Amed’de yüzlerce kadını bir araya getiren buluşmanın kendilerine güç kattığını aktaran Kızıltaş, şöyle devam etti: “Kadınlar yaşanan sorunları aşabileceğini çok iyi biliyor. Savaş politikalarını boşa çıkaracak yegane güç kadınlardır. Bu açıdan birlikte bu süreci güçlü örebileceğimizin kararlılığını ortaya koyduk. Bizler aslında KJA olarak devam ediyoruz. Bu süreçte kendimizi daha iyi ifade etmek amacıyla dönemsel olarak Tevgêra Jina Azad olarak ifade edeceğiz. Kadın mücadelesi asla yıkılmayacak. Kadının özgürlüğünün toplumun özgürlüğü olduğunun bilincindeyiz. Dünya kadınlarıyla birlikte örgütlülüğü büyüteceğiz. Kürt kadınlar olarak direnişin öncülüğü yaptık. Bütün kadınlara mal etme gücümüz var. Güçlü bir perspektifle başladık.” 

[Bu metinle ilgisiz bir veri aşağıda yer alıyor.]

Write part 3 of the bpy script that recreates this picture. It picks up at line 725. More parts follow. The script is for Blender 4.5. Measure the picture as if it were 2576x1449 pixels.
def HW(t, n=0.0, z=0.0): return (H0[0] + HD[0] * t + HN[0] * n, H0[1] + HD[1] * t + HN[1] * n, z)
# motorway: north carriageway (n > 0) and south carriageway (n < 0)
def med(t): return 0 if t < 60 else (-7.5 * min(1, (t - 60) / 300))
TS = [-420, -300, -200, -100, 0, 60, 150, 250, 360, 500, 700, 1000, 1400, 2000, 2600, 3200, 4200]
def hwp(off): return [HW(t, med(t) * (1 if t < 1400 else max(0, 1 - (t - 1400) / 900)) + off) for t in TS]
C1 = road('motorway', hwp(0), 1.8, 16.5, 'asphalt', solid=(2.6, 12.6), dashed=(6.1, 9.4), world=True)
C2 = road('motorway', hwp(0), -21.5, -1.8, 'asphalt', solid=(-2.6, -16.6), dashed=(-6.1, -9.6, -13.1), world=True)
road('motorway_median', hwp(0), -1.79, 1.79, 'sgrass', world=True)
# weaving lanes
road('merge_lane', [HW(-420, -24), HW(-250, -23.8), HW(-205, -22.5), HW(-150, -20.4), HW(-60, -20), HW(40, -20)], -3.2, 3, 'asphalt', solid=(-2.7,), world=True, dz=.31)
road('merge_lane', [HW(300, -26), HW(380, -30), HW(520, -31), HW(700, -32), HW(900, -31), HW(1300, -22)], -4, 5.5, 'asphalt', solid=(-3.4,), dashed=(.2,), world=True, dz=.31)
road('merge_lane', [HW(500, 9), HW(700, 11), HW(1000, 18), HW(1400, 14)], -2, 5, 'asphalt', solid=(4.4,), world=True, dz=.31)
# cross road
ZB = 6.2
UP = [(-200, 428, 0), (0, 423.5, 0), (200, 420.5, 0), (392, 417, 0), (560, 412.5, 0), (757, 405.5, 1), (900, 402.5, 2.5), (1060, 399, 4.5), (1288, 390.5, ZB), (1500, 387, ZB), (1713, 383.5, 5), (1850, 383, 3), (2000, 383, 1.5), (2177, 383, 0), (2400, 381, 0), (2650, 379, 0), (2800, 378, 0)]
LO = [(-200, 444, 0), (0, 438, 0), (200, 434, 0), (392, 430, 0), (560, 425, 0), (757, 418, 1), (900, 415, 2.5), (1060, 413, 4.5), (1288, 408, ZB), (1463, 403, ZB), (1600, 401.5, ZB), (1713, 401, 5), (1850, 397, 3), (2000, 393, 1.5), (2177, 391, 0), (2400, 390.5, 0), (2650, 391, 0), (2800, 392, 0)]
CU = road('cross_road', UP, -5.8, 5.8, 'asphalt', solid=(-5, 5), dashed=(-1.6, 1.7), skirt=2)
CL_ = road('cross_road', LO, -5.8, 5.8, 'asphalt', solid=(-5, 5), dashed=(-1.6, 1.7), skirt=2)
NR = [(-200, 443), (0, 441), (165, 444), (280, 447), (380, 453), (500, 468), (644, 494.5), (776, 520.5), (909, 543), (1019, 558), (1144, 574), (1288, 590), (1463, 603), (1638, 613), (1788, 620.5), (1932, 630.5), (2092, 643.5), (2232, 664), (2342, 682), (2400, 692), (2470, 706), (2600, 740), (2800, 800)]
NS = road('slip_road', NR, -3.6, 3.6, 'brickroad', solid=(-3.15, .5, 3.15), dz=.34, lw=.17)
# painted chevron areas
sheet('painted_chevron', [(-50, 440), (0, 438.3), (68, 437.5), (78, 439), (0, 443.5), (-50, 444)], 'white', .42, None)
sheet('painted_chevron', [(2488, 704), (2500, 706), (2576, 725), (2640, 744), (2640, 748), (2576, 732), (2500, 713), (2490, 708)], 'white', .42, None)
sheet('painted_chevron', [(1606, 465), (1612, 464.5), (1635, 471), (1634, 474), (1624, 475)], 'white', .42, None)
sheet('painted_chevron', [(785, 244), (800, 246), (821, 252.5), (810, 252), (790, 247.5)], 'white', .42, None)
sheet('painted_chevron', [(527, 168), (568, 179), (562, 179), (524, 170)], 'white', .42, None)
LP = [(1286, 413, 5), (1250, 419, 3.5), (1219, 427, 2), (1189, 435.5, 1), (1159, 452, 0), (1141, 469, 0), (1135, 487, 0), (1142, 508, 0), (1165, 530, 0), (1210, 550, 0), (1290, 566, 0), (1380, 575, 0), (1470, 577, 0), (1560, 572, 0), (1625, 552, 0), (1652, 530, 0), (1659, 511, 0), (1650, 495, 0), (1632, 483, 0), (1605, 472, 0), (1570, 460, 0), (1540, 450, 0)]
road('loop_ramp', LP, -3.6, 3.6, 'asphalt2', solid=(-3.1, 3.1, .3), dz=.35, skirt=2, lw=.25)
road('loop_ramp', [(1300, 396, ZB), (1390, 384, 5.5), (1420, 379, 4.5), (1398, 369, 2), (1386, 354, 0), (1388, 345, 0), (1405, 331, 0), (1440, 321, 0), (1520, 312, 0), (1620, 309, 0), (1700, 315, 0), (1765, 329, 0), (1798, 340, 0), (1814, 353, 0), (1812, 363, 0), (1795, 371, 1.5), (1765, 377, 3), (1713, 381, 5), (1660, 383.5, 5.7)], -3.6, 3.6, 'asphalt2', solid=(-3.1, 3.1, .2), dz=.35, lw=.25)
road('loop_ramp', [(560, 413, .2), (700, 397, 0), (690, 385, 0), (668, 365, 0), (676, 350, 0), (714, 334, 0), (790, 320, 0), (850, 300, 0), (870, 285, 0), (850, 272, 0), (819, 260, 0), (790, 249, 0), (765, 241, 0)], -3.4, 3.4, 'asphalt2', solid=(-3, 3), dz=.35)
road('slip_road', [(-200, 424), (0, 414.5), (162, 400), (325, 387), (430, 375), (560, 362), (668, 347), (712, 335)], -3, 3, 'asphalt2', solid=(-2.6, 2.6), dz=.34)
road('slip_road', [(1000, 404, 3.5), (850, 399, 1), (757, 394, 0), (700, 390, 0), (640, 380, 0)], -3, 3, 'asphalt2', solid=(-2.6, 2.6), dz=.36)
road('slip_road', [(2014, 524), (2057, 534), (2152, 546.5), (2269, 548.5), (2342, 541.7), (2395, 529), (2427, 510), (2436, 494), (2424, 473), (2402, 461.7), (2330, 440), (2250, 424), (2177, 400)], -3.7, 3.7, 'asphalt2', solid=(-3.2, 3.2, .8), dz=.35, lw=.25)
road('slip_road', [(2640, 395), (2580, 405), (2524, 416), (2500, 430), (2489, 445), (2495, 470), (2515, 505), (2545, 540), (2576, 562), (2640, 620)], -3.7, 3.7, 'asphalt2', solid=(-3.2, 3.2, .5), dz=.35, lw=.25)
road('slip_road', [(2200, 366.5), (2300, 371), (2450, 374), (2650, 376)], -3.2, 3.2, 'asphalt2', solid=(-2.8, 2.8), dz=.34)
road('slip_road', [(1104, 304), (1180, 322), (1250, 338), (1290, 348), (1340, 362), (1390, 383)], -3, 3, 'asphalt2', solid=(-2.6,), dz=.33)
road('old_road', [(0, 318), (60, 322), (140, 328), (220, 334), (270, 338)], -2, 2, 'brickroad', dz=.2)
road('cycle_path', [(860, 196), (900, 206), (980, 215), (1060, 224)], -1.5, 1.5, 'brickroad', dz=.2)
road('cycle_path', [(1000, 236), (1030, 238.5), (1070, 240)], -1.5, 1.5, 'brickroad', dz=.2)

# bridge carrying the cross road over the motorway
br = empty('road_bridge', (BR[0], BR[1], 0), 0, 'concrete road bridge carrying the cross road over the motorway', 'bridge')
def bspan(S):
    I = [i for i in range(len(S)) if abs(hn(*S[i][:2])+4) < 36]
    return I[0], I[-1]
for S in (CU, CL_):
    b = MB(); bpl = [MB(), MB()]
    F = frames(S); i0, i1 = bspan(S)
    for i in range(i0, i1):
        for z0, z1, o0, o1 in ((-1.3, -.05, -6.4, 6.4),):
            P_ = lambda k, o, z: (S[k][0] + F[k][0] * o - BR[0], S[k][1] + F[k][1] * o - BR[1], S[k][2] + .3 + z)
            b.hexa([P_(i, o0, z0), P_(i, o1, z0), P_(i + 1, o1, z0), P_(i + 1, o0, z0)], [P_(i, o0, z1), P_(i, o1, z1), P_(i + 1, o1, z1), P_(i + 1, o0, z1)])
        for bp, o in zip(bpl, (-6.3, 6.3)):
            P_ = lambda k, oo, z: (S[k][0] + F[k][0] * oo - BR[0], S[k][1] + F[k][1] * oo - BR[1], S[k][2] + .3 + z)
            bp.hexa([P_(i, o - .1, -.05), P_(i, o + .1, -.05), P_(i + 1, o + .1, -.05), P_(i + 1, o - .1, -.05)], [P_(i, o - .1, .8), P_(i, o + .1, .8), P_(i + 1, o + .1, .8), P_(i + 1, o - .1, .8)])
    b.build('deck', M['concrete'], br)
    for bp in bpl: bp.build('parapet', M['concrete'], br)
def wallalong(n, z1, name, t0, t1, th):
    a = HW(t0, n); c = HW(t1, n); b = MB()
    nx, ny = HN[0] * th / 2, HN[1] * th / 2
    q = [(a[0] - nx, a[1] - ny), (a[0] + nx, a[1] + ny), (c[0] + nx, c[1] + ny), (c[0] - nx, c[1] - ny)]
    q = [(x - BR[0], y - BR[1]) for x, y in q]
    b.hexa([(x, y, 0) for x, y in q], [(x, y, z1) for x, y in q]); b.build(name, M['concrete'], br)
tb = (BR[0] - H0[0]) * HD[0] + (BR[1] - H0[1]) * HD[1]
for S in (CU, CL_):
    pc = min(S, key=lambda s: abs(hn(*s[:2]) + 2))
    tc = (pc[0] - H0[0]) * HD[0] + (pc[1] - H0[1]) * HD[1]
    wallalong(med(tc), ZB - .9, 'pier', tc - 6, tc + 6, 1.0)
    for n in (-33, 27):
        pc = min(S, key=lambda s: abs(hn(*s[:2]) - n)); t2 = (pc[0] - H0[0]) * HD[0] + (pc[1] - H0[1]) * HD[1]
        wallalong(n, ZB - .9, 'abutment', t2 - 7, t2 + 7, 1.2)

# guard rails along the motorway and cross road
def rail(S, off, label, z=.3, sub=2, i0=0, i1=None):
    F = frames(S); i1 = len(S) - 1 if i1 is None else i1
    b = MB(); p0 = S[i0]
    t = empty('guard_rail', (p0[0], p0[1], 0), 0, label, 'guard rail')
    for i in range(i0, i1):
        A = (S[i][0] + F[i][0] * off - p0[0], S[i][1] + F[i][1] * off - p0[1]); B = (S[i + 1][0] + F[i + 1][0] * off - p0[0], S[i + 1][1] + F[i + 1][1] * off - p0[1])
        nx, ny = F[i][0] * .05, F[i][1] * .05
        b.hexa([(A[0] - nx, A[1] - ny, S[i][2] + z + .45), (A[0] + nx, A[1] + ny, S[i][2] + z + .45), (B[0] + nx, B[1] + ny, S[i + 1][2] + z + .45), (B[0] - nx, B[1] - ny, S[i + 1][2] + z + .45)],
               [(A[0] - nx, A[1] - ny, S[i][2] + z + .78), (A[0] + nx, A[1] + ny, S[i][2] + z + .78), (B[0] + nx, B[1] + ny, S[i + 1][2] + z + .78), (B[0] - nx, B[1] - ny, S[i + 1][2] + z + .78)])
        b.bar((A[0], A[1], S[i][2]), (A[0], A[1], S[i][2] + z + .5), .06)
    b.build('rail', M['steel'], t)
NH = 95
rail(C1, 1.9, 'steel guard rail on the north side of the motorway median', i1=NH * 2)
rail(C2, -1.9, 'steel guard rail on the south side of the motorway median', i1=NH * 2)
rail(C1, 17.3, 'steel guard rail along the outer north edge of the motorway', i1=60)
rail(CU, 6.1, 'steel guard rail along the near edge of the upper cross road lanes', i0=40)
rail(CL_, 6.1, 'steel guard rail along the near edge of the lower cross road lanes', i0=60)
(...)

‘SESİMİZİ DAHA GÜR ÇIKARACAĞIZ’

Mücadeleyi sahiplendikleri ve yükselttikleri bir dönemde 25 Kasım’ı karşıladıklarını dile getiren Kızıltaş, “25 Kasım önemlidir. KJA olarak bu dönemde büyük bir çıkış yaparak tarihsel bir rol alacağımızı biliyoruz. Şiddetin her türlüsünü derinden yaşadık. Bu yüzden de derinden nasıl mücadele etmenin gerektiğini de biliyoruz. Erkek şiddetine dur demenin gücü örgütlenme ile sağlanabilir. 25 Kasım’da bizler bunun başlangıcını yapabileceğimizi biliyoruz. 25 Kasım’da eylemlerimiz olacak. Bir araya geleceğiz. Sokakları kimseye bırakmadan sesimizi daha gür çıkaracağız. Aslında kadın buluşmasında kadınların ortak dili ortaya çıktı. Bizler kadınlara karşı uygulanan müdahaleye karşı geri atmıyor, çalışmalara kaldığı yerden daha güçlü bir şekilde devam ediyoruz” diye ekledi.